Dan: We did have a budget, but what our budget consisted of was basic bills that came in through the mail.

Now, the Provers budget for everything, from the dog food to what goes in their daughters’ lunches. That means fewer impulse buys. It means less eating out, and it means Dan will probably not be replacing the missing hubcaps on his car any time soon.

It also means they know exactly where their money’s going. And that’s something both Dan and Michelle say is a welcome change. Michelle says in the past, her biggest fights with Dan were about grocery shopping.

Michelle: That I’m spending too much, that “I can’t believe you’re going to the store again.”

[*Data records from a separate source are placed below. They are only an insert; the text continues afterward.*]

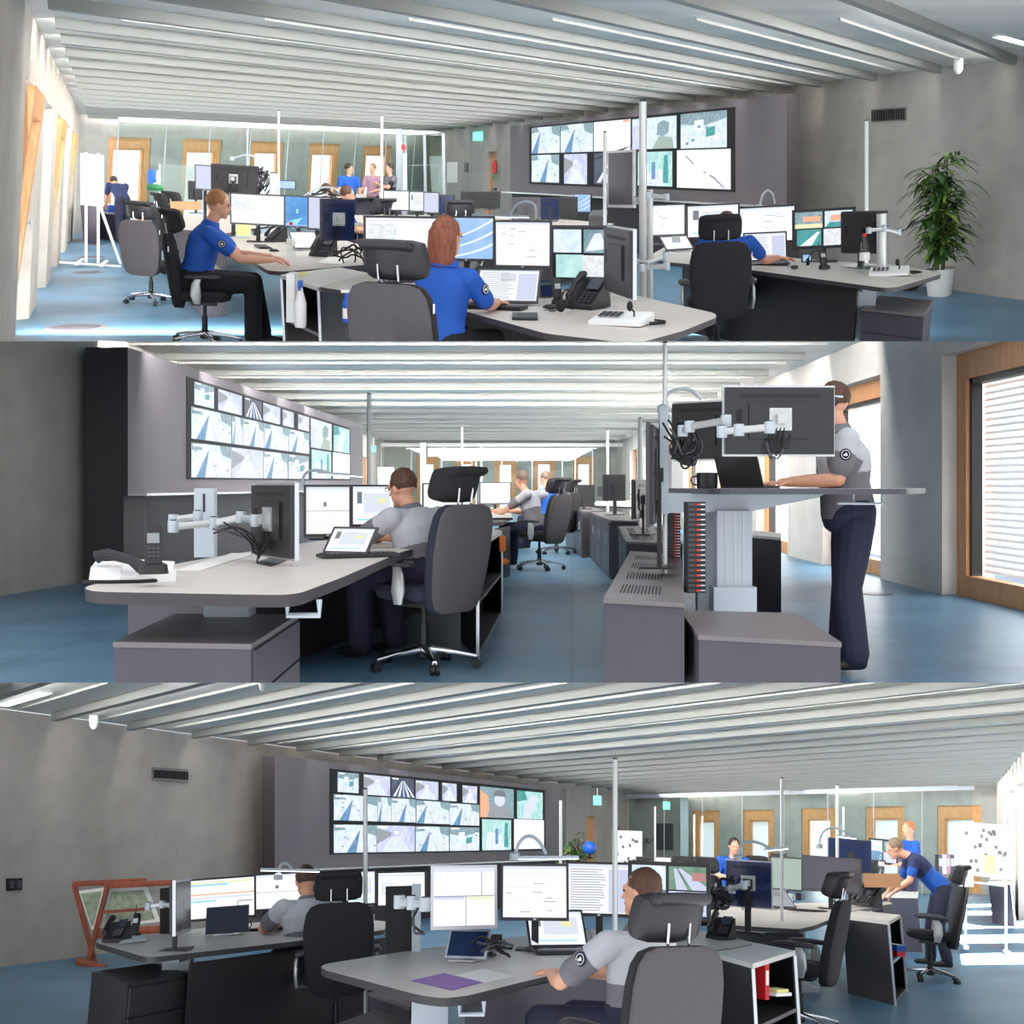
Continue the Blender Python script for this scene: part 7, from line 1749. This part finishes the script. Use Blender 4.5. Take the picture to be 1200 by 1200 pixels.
# ================================================================ finish
def section_cuts():
    """each view is a whole room; cut what reaches past its own wedge of sight"""
    bpy.context.view_layer.update()
    eye = Vector((0, 0, EYE))
    def pl(py, sgn):                       # keep side: sgn*(normal . p) > 0
        k = (CY - py) / F; n = Vector((0, -k, 1)).normalized(); return n * sgn
    keep = {R1: [pl(400, 1)], R2: [pl(400, -1), pl(800, 1)], R3: [pl(800, -1)]}
    dead = []
    for o, R in list(OWNER.items()):
        if o.type != 'MESH': continue
        mw = o.matrix_world
        for n in keep[R]:
            ds = [(mw @ Vector(c) - eye).dot(n) for c in o.bound_box]
            if min(ds) >= 0: continue
            if max(ds) <= 0: dead.append(o); break
            if o.data.users > 1: o.data = o.data.copy()
            inv = mw.inverted(); co = inv @ eye; no = (mw.to_3x3().transposed() @ n).normalized()
            bm = bmesh.new(); bm.from_mesh(o.data)
            r = bmesh.ops.bisect_plane(bm, geom=bm.verts[:] + bm.edges[:] + bm.faces[:], plane_co=co, plane_no=no, clear_inner=True, dist=1e-6)
            ed = [e for e in r['geom_cut'] if isinstance(e, bmesh.types.BMEdge)]
            if ed and len(o.data.polygons) < 60000:
                try: bmesh.ops.holes_fill(bm, edges=ed, sides=0)
                except Exception: pass
            if len(bm.faces) == 0: bm.free(); dead.append(o); break
            bm.to_mesh(o.data); bm.free(); o.data.update()
    for o in dead:
        for ch in list(o.children):
            if ch not in dead:
                w = ch.matrix_world.copy(); ch.parent = o.parent; ch.matrix_world = w
        OWNER.pop(o, None)
    for o in dead: D.objects.remove(o)
    go = True
    while go:
        go = False
        for o in [o for o in D.objects if o.type == 'EMPTY' and not o.children]:
            OWNER.pop(o, None); D.objects.remove(o); go = True
section_cuts()
cam = D.cameras.new('camera'); co = D.objects.new('camera', cam); COL.objects.link(co)
cam.sensor_width = 36; cam.sensor_fit = 'HORIZONTAL'; cam.lens = 36 * F / 1200; cam.shift_y = -(600 - CY) / 1200
cam.clip_end = 400; cam.clip_start = .05
co.location = (0, 0, EYE); co.rotation_euler = (PI/2, 0, 0); SC.camera = co
w = D.worlds.new('sky'); SC.world = w; w.use_nodes = True
bg = w.node_tree.nodes['Background']; bg.inputs[0].default_value = (.93, .96, 1, 1); bg.inputs[1].default_value = WORLD
SC.view_settings.view_transform = 'Standard'; SC.view_settings.look = 'None'; SC.view_settings.exposure = EXPO; SC.view_settings.gamma = 1
SC.view_settings.use_curve_mapping = False
SC.cycles.use_denoising = True
try: SC.cycles.denoiser = 'OPENIMAGEDENOISE'
except Exception: pass
SC.cycles.max_bounces = 7; SC.cycles.diffuse_bounces = 4; SC.cycles.glossy_bounces = 3; SC.cycles.transparent_max_bounces = 16; SC.cycles.sample_clamp_indirect = 6
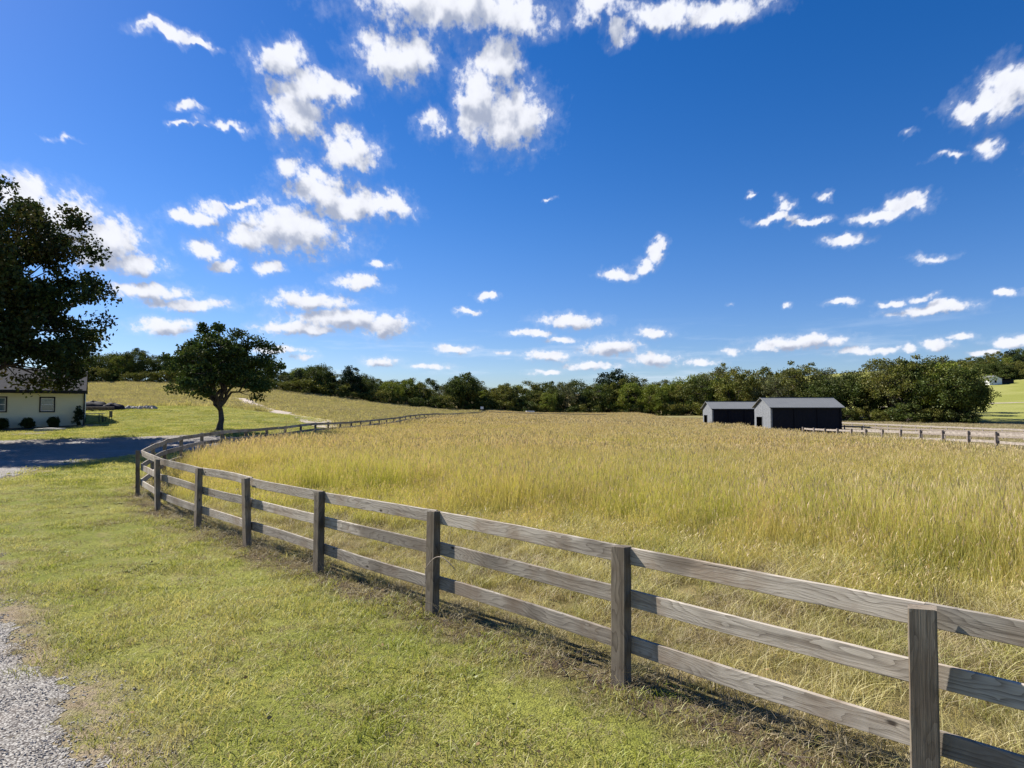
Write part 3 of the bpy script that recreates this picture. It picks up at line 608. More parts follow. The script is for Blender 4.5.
def fence(name, pts, label, cat, group=None, ph=1.17, rails=((1.092, .145), (.735, .145), (.345, .145)), side=1, pw=.15, pd=.10, spans=None, mats=('rail', 'post'), near=14, tilt=.019, rail_limit=99, root_i=0):
    P = np.array(pts); Z = height(P[:, 0], P[:, 1]); root = empty(name, (P[root_i, 0], P[root_i, 1], Z[root_i])); tag(root, label, cat, group)
    inv = Matrix.Translation(-root.location); T = np.gradient(P, axis=0); shared = [post_mb(pw, pd, ph, 900 + k).mesh('post', M[mats[1]], False) for k in range(4)]
    for i, (x, y) in enumerate(P):
        me = post_mb(pw, pd, ph, 300 + i).mesh('post', M[mats[1]]) if i < near else shared[i % 4]
        o = obj('post', me, root); o.location = Vector((x, y, Z[i])) - root.location; o.rotation_euler = (random.gauss(0, tilt), random.gauss(0, tilt), math.atan2(T[i, 1], T[i, 0]) + (.22 if name == 'board_fence' and root_i == 4 and i == 2 else 0))
        if name == 'board_fence' and root_i == 4 and i == 2: o.location += Vector((-.014, -.014, 0))
        if i >= 99: break
    spans = spans or [(i, i + 1) for i in range(len(P) - 1)]; cnt = 0; rest = MB()
    for si, (a, b_) in enumerate(spans):
        for ri, (rz, rh) in enumerate(rails):
            d = P[b_] - P[a]; L = float(np.hypot(*d)); nrm = np.array([d[1], -d[0]]) / L * side
            jit = random.gauss(0, .006)
            p0 = Vector((P[a, 0] + nrm[0] * (pd / 2 + .017), P[a, 1] + nrm[1] * (pd / 2 + .017), Z[a] + rz + random.gauss(0, .006)))
            p1 = Vector((P[b_, 0] + nrm[0] * (pd / 2 + .017), P[b_, 1] + nrm[1] * (pd / 2 + .017), Z[b_] + rz + random.gauss(0, .006)))
            v = p1 - p0; L3 = v.length; Mx = v.to_track_quat('X', 'Z').to_matrix().to_4x4(); Mx.translation = p0 - root.location
            bb = board(L3 - .004, rh, .03, 1000 + si * 7 + ri, segs=8 if si < near else 3, bow=.008 if si < near else .012)
            if cnt < rail_limit:
                o = obj('rail', bb.mesh('rail', M[mats[0]]), root); o.matrix_local = Mx; cnt += 1
            else:
                V = np.vstack(bb.V); m4 = np.array(Mx); V = V @ m4[:3, :3].T + m4[:3, 3]
                rest.V.append(V); rest.Q += [q + rest.n for q in bb.Q]; rest.n += len(V)
    if rest.n: tag(rest.build('rail_run', M[mats[0]], root), kind='stuff')
    return root
sp = [(i, i + 1) for i in range(15)] + [(i, min(i + 2, len(FENCE) - 1)) for i in range(15, len(FENCE) - 1, 2)]
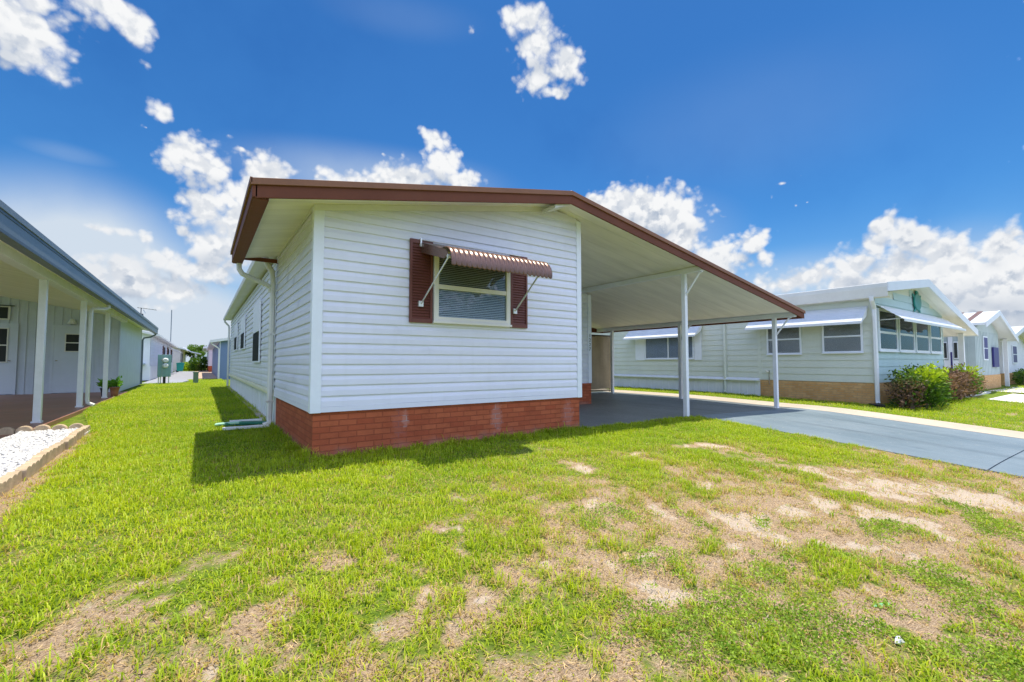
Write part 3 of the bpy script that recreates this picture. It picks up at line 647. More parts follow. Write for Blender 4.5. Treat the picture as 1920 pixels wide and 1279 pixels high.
MB().bar((2.435, 5.20, 2.47), (2.40, 4.66, 2.30), .03, .012).build('support_arm', M['alum'], aw)

# windows on the long left side
for y0, y1, z0, z1 in ((10.55, 11.95, 1.05, 2.36), (14.55, 15.9, 1.43, 2.37), (17.75, 19.2, 1.47, 2.40)):
    window(home, 'y', XL+.01, -1, y0, y1, z0, z1, fw=.03, rail=(z0+z1)/2, frame='trim', glass='darkglass', back=None, depth=.046, sill=False, fill=((z0+z1)/2+.01, z1-.03), low=((z0+z1)/2-.01, z0+.03))

# carport frame
MB().box(7.76, 7.86, FY+.02, YB+.02, 2.80, roofz(7.82)-.092).build('carport_beam', M['post'], home, bevel=.004)
MB().box(11.60, 11.70, FY+.02, 11.4, 2.145, roofz(11.65)-.09).build('carport_beam', M['post'], home, bevel=.004)
def cpost(name, x, y, z0, z1, brace, wd=.085):
    p = MB().box(x-wd/2, x+wd/2, y-wd/2, y+wd/2, z0, z1)
    o = p.build(name, M['post'], home, bevel=.006)
    MB().box(x-wd*.75, x+wd*.75, y-wd*.75, y+wd*.75, z0-.005, z0+.012).build('base_plate', M['alum'], o)
    if brace:
        MB().bar((x, y-.04, z1-.42), (x, y-.34, z1-.02), .035, .035).bar((x, y-.32, z1-.035), (x, y-.40, z1-.005), .035, .02).build('brace', M['post'], o, bevel=.003)
    return o
cpost('carport_post', 7.81, 5.28, -.03, 2.80, True)
cpost('carport_post', 11.65, 5.38, -.07, 2.15, True)
cpost('carport_post', 11.65, 8.05, -.02, 2.15, True)
cpost('carport_post', 11.65, 10.72, -.01, 2.15, False)
MB().rtube([(11.97, 8.18, 2.12), (11.95, 8.12, 2.0), (11.72, 7.99, 1.86), (11.66, 7.95, 1.78), (11.65, 7.94, .10), (11.65, 7.88, .03)], .06, .05).build('downspout', M['pipe'], home)
# house number down the corner trim
cu = bpy.data.curves.new('number', 'FONT'); cu.body = '1\n2\n2\n7'; cu.size = .125; cu.extrude = .004; cu.space_line = .92; cu.align_x = 'CENTER'
to = link(bpy.data.objects.new('number', cu)); bpy.context.view_layer.update()
dm = bpy.data.meshes.new_from_object(to.evaluated_get(bpy.context.evaluated_depsgraph_get())); bpy.data.objects.remove(to)
no = link(bpy.data.objects.new('house_number', dm)); dm.materials.clear(); dm.materials.append(M['brass']); no.parent = home
no.rotation_euler = (PI/2, 0, 0); no.location = Vector((8.155, YB-.018, 1.70)) - home.location

scr = thing('privacy_screen', 'tan weathered canvas screen hung across the far end of the carport', 'screen', (10.1, 11.2, 0))
rows = []
for i in range(13):
    z = .12 + (1.98-.12)*i/12
    rows.append([(8.24 + 3.86*j/50, 11.2 + .018*math.sin(j*.9+.3*i) + .03*math.sin(j*.21+1), z) for j in range(51)])
MB().grid(rows).build('canvas', M['tan'], scr, smooth=True)
fr = MB().box(8.22, 12.1, 11.215, 11.25, 1.96, 2.03).box(12.04, 12.08, 11.215, 11.25, .02, 1.96).box(8.24, 8.28, 11.215, 11.25, .02, 1.96)
fr.build('frame', mat('dark_timber', (.07,.045,.03), .7, var=.2), scr)
MB().tube([(8.3, 11.17, .10), (9.2, 11.15, .06), (10.3, 11.18, .10), (12.05, 11.16, .07)], [.03,.045,.035,.03], 8).build('rolled_hem', M['tan'], scr, smooth=True)

# splash things at the foot of the downspout
hs = thing('downspout_extension', 'green flattened drain sleeve lying across the grass beside the downspout', 'drain sleeve', (.5, 8.6, .03))
MB().rtube([(.92, 8.50, .05), (.72, 8.60, .055), (.50, 8.70, .05), (.36, 8.72, .045)], .16, .05).build('sleeve', M['hose'], hs)
MB().rtube([(.56, 8.64, .07), (.42, 8.70, .06), (.28, 8.75, .05), (.22, 8.76, .045)], .13, .03).build('sleeve_end', M['hoselight'], hs)
sb = MB().box(.30, .93, 8.18, 8.27, .015, .045).box(.30, .93, 8.17, 8.182, .015, .052).box(.30, .93, 8.268, 8.28, .015, .052)
tag(sb.build('splash_board', M['whiteplastic'], at=(.6, 8.2, 0), bevel=.004), 'short white plastic trough on the grass in front of the green drain sleeve', 'splash block')
sb = MB().box(.42, .90, 8.86, 8.94, .02, .05).box(.42, .90, 8.935, 8.945, .02, .08)
tag(sb.build('splash_board', M['whiteplastic'], at=(.6, 8.9, 0), bevel=.004), 'thin white strip lying on the grass behind the green drain sleeve', 'splash block')
# ------------------------------------------------------------------ left neighbour
nb = thing('neighbour_home', 'pale blue home with blue grey roof edge and deep open carport', 'house', (-4.5, 21, 0))
LX, LZ = -1.85, 2.76; LS = .17
def lz(x): return LZ + LS*(LX - x)
Y0, Y1 = 4.2, 28.4
rf = MB().prism([(LX-.0, Y0, lz(LX)), (-7.2, Y0, lz(-7.2)), (-7.2, Y0, lz(-7.2)-.08), (LX, Y0, lz(LX)-.08)], (0, Y1-Y0, 0)).build('roof', M['bluefascia'], nb)
f = MB().box(LX, LX+.035, Y0, Y1, LZ-.30, LZ-.085).box(LX, LX+.03, Y0, Y1, LZ-.085, LZ-.06).box(LX-.01, LX+.055, Y0, Y1, LZ-.06, LZ+.02)
f.box(LX-.09, LX, Y0, Y1, LZ-.30, LZ-.285)
f.prism([(LX, Y1, LZ+.02), (-7.2, Y1, lz(-7.2)+.02), (-7.2, Y1, lz(-7.2)-.2), (LX, Y1, LZ-.2)], (0, .03, 0))
fo = f.build('fascia', M['bluefascia'], rf, bevel=.006)
MB().box(LX+.0355, LX+.042, Y0, Y1, LZ-.095, LZ-.062).box(LX+.0355, LX+.04, Y0, Y1, LZ-.30, LZ-.262).build('drip_edge', M['bluedark'], fo)
MB().poly([(LX-.09, Y0, LZ-.285), (-2.2, Y0, 2.63), (-2.2, Y1, 2.63), (LX-.09, Y1, LZ-.285)]).poly([(-2.2, Y0, 2.635), (-7.1, Y0, 2.64+LS*4.9), (-7.1, Y1, 2.64+LS*4.9), (-2.2, Y1, 2.635)]).build('carport_ceiling', M['ceiling'], rf, fix=False)
MB().box(-2.36, -2.2, Y0, 21.0, 2.49, 2.66).build('carport_beam', M['post'], nb, bevel=.004)
for y in (11.0, 14.25, 17.55, 7.0):
    if y == 7.0: continue
    p = MB().box(-2.335, -2.235, y-.05, y+.05, .0, 2.495).build('carport_post', M['post'], nb, bevel=.008)
    MB().box(-2.35, -2.22, y-.065, y+.065, .02, .05).build('base_plate', M['post'], p)
w = MB().box(-7.1, -2.40, 21.0, 21.1, 0, 3.5-.1).box(-2.5, -2.40, 21.1, 27.9, 0, 2.66)
x = -7.0
while x < -2.45:
    w.box(x, x+.05, 20.978, 21.0, .02, 2.66+max(0, LS*(-2.2-x-.05))-.02); x += .205
w.build('wall', M['greywall'], nb)
MB().box(-2.415, -2.385, 20.97, 21.0, 0, 2.64).box(-2.40, -2.382, 21.0, 21.05, 0, 2.64).build('corner_trim', M['greywall'], nb); MB().box(-2.40, -2.382, 27.85, 27.9, 0, 2.64).build('corner_trim', M['greywall'], nb)
for (a0, a1, wx0, wx1, wz0, wz1, kn) in ((-5.75, -4.95, -5.55, -5.12, 1.08, 2.13, -5.05), (-4.05, -3.25, -3.76, -3.34, 1.44, 2.0, -3.97)):
    dr = MB().box(a0, a1, 20.955, 20.975, .04, 2.24)
    do = dr.build('door', M['door'], nb, bevel=.003)
    MB().box(a0-.07, a0, 20.95, 20.976, .03, 2.31).box(a1, a1+.07, 20.95, 20.976, .03, 2.31).box(a0, a1, 20.95, 20.976, 2.24, 2.31).build('door_frame', M['door'], nb)
    zc = (wz0+wz1)/2
    MB().box(wx0-.03, wx0, 20.935, 20.955, wz0-.03, wz1+.03).box(wx1, wx1+.03, 20.935, 20.955, wz0-.03, wz1+.03).box(wx0, wx1, 20.935, 20.955, wz0-.03, wz0).box(wx0, wx1, 20.935, 20.955, wz1, wz1+.03).box(wx0, wx1, 20.938, 20.955, zc-.018, zc+.018).build('window', M['frame'], do)
    MB().box(wx0, wx1, 20.948, 20.954, wz0, zc-.018).box(wx0, wx1, 20.948, 20.954, zc+.018, wz1).build('pane', M['dark'], do)
    MB().lathe([(.0,0),(.03,.005),(.032,.02),(.02,.03),(.0,.034)], (kn, 20.93, 1.10)).build('handle', M['metal'], do, smooth=True)
vo = MB().box(-5.62, -5.08, 20.95, 20.978, 2.42, 2.86).build('window', M['frame'], nb)
MB().box(-5.58, -5.13, 20.944, 20.95, 2.46, 2.82).build('pane', M['dark'], vo)
MB().box(-5.7, -4.98, 20.90, 20.96, 2.86, 2.89).build('hood', M['bluedark'], vo)
MB().lathe([(.0,.16),(.05,.16),(.10,.05),(.13,0),(.0,0)], (-3.62, 20.88, 2.36)).box(-3.66, -3.58, 20.9, 20.98, 2.46, 2.52).build('porch_light', M['whiteplastic'], nb, smooth=False)
MB().rtube([(-1.90, 14.62, 2.47), (-1.90, 14.62, 2.40), (-1.96, 14.60, 2.36), (-2.10, 14.50, 2.345), (-2.17, 14.45, 2.33), (-2.185, 14.44, 2.26), (-2.185, 14.44, .18), (-2.17, 14.43, .10), (-2.05, 14.40, .04)], .085, .075).build('downspout', M['pipe'], nb)
MB().rtube([(LX-.02, 28.0, 2.5), (LX-.02, 28.0, 2.42), (-2.05, 27.98, 2.30), (-2.30, 27.97, 2.24), (-2.35, 27.97, 2.14), (-2.35, 27.97, .02)], .08, .07).build('downspout', M['bluefascia'], nb)
tag(MB().box(-8, -2.12, 4.6, 21.0, -.25, .022).build('porch_slab', M['porch'], at=(-5, 12, 0), bevel=.01), kind='structure')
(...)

And she says those disputes exposed deeper feelings about equity in her marriage.

Michelle: Especially for me being a stay-at-home mom, I feel sometimes like he — I felt this, he didn’t feel it — but that was, like, his money. So when he brought it home and I’m like, “We need this, and this and this,” and I felt bad about that, you know?

Michelle says there’s a lot less to feel bad about, now that she and Dan are more upfront about their household finances.

Michelle: We seem a little happier. I mean, we are happy. But I mean, I think with the budget now in place, we talk about money more. We just don’t push it under the rug. We’re both involved in the bills, and we know what’s going in and out. So it helps out.

Since they started the class, the Provers have cut up all but one of their credit cards. And Dan says he plans to get rid of that one, too, once they’ve saved up three to six months’ salary.

Prover’s boss Matt Bergstrom says based on the conversations he’s hearing at work, he thinks a lot of them are getting their finances in shape.

Bergstrom: It’s pretty neat around here to hear people talk about “Hey I’m not using credit cards anymore,” “I cut up my credit cards” or “I’m paying down this debt” or “I’ve gotten that debt handled.”

Bergstrom says at least one of his employees who opted not to take the class now wishes he had. Bergstrom says that employee isn’t the only one with regrets, so he’s planning to offer the course again later this year.

In Livonia, Mich., I’m Sarah Hulett for Marketplace Money.